Is everyone in line for Holy Communion really in a state of grace?


 What percentage of all Catholics who present themselves for communion are, objectively, in a state of grave sin? And why isn’t the Church’s leadership talking about this enormous problem, which is surely much more massive numerically than the amount of divorced and remarried people receiving communion?

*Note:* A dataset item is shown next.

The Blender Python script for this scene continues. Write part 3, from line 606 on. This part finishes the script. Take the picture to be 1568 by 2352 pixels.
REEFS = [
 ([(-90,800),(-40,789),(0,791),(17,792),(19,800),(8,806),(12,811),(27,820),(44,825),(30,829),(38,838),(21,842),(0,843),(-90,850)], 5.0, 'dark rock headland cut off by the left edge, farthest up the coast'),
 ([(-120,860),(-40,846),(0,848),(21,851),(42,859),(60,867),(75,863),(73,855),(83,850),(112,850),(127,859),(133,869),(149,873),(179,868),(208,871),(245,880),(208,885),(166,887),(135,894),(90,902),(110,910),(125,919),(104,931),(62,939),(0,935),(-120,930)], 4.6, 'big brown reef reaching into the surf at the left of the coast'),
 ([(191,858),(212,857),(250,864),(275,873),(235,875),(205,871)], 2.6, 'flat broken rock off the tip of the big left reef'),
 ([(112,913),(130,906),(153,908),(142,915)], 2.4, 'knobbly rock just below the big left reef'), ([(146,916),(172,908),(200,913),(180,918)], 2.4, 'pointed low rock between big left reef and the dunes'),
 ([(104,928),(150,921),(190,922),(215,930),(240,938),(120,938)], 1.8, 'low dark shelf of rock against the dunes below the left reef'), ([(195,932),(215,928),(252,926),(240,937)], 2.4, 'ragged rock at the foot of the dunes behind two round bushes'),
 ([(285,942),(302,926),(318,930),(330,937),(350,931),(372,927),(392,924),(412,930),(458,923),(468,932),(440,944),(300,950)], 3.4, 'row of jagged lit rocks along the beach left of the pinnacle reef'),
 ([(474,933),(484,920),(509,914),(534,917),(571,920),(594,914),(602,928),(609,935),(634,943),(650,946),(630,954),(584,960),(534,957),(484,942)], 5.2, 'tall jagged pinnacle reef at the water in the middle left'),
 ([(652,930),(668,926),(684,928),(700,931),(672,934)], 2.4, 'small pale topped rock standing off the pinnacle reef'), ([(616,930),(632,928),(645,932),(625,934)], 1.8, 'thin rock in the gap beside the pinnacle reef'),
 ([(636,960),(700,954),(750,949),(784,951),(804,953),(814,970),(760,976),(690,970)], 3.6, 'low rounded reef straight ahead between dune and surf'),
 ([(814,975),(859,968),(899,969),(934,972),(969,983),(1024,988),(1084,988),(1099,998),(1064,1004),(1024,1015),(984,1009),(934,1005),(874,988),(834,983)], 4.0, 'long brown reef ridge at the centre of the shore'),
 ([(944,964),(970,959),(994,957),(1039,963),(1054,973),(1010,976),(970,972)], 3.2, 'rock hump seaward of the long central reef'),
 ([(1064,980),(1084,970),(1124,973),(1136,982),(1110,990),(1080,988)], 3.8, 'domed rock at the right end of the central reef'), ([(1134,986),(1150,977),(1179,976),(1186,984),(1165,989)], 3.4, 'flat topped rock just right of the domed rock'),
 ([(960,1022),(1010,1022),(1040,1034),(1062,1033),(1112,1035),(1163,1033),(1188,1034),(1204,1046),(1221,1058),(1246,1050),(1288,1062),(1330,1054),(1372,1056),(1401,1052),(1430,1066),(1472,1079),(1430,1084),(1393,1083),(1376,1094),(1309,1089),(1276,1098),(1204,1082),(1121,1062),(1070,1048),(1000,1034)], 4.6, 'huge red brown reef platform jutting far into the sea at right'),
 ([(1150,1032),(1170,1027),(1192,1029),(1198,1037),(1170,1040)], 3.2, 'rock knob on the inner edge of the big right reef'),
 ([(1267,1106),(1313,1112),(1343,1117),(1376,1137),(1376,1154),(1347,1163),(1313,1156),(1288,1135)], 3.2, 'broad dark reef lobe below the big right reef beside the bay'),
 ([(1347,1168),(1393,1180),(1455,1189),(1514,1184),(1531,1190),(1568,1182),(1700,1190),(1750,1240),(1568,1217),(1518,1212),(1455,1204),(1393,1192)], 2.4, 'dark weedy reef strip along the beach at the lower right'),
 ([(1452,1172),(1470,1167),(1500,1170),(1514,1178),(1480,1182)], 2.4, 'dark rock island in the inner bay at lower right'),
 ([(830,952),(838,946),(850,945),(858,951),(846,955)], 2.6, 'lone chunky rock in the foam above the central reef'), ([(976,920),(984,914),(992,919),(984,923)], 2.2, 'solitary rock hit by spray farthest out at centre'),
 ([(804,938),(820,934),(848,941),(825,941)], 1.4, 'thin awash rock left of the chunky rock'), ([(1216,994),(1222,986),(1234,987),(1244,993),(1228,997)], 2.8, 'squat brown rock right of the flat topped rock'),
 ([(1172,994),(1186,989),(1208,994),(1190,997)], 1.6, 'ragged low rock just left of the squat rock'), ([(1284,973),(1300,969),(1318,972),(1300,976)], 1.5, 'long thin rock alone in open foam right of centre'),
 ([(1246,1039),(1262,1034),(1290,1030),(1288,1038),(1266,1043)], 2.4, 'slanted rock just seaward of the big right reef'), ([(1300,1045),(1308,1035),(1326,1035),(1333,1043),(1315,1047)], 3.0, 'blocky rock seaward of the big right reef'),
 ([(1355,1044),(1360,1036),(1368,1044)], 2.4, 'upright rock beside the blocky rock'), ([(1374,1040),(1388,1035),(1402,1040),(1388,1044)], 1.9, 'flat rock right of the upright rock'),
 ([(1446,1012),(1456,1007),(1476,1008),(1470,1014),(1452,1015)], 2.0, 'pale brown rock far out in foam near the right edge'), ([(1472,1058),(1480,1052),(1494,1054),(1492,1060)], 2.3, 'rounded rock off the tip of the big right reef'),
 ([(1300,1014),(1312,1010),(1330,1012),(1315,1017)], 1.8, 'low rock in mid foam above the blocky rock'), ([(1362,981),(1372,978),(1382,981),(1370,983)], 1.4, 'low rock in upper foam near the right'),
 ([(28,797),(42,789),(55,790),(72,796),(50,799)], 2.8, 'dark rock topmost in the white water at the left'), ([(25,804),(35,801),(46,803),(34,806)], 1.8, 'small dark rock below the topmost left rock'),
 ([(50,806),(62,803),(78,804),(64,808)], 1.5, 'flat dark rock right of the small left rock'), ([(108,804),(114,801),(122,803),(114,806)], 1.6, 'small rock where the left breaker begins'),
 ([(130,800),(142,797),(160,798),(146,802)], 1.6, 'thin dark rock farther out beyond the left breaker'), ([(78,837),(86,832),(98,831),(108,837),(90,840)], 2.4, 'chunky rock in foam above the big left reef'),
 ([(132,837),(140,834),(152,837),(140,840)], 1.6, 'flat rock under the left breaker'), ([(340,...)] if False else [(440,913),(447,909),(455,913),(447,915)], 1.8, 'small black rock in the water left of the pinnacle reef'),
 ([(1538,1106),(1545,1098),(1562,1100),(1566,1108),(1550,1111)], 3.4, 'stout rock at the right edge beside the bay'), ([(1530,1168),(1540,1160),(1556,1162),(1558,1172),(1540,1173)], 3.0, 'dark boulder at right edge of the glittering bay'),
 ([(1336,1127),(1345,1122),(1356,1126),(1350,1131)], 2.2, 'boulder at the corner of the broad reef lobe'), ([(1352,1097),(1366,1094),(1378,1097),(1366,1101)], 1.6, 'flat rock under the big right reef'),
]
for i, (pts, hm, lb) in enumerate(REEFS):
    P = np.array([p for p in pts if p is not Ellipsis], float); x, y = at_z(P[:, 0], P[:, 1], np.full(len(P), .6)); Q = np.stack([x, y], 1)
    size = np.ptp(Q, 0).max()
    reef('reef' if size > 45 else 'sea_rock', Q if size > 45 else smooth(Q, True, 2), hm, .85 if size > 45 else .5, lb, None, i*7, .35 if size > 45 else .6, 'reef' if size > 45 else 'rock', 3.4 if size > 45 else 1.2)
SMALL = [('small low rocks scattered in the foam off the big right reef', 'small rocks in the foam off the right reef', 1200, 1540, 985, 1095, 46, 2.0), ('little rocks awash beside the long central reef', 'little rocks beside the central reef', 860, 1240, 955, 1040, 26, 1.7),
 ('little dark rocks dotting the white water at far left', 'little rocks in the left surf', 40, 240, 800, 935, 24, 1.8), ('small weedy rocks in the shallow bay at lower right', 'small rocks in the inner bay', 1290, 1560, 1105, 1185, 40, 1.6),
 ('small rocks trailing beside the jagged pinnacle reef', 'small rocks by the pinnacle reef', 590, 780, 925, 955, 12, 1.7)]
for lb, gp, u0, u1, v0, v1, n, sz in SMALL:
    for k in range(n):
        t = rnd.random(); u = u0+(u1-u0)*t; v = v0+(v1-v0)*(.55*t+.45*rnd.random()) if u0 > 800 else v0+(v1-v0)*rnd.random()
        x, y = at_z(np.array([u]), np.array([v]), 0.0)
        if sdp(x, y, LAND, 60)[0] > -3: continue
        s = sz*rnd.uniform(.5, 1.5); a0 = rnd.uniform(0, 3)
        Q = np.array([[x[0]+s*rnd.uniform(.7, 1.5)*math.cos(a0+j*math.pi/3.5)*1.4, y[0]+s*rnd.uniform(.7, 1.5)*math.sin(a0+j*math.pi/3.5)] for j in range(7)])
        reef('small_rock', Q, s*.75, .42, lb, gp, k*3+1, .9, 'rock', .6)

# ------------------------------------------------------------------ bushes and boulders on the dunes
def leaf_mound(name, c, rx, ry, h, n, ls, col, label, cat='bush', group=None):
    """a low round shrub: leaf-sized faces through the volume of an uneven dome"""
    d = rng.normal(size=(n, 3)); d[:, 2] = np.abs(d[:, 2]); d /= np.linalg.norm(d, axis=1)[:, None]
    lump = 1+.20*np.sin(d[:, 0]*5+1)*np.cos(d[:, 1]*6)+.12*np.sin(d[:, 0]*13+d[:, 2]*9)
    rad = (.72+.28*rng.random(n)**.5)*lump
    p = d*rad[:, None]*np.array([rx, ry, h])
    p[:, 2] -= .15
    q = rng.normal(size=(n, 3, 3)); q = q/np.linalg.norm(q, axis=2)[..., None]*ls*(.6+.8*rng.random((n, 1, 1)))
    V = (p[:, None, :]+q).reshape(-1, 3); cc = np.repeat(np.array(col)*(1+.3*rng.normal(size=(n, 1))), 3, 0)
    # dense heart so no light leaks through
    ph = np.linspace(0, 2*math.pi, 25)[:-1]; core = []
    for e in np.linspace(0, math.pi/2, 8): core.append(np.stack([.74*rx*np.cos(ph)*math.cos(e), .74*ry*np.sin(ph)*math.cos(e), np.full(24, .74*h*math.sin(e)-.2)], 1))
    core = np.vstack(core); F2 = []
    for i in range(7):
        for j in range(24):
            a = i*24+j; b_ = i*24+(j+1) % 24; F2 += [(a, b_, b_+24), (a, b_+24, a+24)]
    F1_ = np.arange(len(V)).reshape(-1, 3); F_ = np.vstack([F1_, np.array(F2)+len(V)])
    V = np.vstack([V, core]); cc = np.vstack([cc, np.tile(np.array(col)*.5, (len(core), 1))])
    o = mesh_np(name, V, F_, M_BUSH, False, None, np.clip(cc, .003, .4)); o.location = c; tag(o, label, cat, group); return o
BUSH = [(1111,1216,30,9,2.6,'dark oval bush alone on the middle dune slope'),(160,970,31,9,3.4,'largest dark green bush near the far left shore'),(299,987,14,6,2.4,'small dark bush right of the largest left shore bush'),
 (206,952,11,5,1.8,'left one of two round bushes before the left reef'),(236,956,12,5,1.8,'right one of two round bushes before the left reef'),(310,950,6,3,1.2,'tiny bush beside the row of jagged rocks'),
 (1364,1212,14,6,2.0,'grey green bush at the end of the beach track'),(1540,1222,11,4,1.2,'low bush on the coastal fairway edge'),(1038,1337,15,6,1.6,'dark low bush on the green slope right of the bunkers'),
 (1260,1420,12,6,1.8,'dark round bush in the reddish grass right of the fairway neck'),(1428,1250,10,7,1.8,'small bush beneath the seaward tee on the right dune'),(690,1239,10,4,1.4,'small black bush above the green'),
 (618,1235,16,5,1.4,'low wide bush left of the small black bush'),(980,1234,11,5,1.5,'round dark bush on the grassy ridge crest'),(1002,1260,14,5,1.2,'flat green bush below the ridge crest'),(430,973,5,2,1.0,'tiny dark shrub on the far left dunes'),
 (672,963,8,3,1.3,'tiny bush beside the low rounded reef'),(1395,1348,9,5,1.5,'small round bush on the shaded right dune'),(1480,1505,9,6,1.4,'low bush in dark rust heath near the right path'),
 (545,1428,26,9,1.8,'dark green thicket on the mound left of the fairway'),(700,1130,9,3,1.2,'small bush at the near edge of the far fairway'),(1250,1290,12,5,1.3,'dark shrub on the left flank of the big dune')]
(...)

Stated otherwise, how many Catholics who receive communion are actively watching porn, practicing contraception, sleeping with and/or living with their boyfriends/girlfriends, having affairs, having abortions and living in a manner that is incompatible with the moral teachings of the Church

And why has so much attention been focused on the issue of divorced and remarried Catholics while the enormous elephant in the room — the fact that statistics demonstrate that most Catholics do not follow the Church’s moral teachings — has been largely ignored?  Furthermore, what’s at the root of this important problem?
I grew up Catholic in the 1960s and ’70s and was educated in Catholic schools from kindergarten through college.  Like so many others of my generation, I learned little to nothing about Catholic teaching and ultimately graduated college as an agnostic — which, in retrospect, was slang for “a practicing pagan.” I had adopted the beliefs and lifestyle of the prevailing culture, much like we are seeing in the lives of so many Catholics today.
Indeed, there was a serious problem with catechesis, a problem that has undergone a major course correction thanks to the pontificates of St. John Paul II and Pope Emeritus Benedict XVI.  But the deeper issue was not that I’d failed to learn the teachings and rules of the Catholic Church. The real problem was that I had not met Jesus Christ and had no relationship with him. Personally encountering Christ was and is the crux of the Christian faith,

(...) Many evangelical churches are filled with ex-Catholics who will tell you they left the Catholic faith because they got “religion without relationship” — in other words, because they never came to an intimate, personal relationship with God as Catholics. This is nothing short of tragic.
I received a call not long ago from the head of the theology department at the Catholic college where I taught moral theology for seven years. “I asked some of the students which course they took at this school that changed their lives,” he shared.  “A number of them said yours.” The reason? I introduced my students to the God of Jesus Christ; the God who loves us personally and passionately, the God reaches out to us with his great mercy, the God wants to have an intimate love relationship with each of us — the Lord who wishes to transform our very hearts and lives with his infinite, inestimable power.
In teaching the students about the moral lifeI conveyed the message of St. John Paul II:
Following Christ is thus the essential and primordial foundation of Christian morality … this is not a matter only of disposing oneself to hear a teaching and obediently accepting a commandment.  More radically, it involves holding fast to the very person of Jesus, partaking of his life and his destiny, sharing in his free and loving obedience to the will of the Father.—Pope John Paul II, Veritatis Splendor, par. 19.

Holding fast to the very person of Jesus.  This is the essence of the Christian faith, the foundational truth that must be communicated to Catholics today if we are to see the Church healed of the many moral issues it faces—only one of which is divorced and remarried Catholics receiving Communion.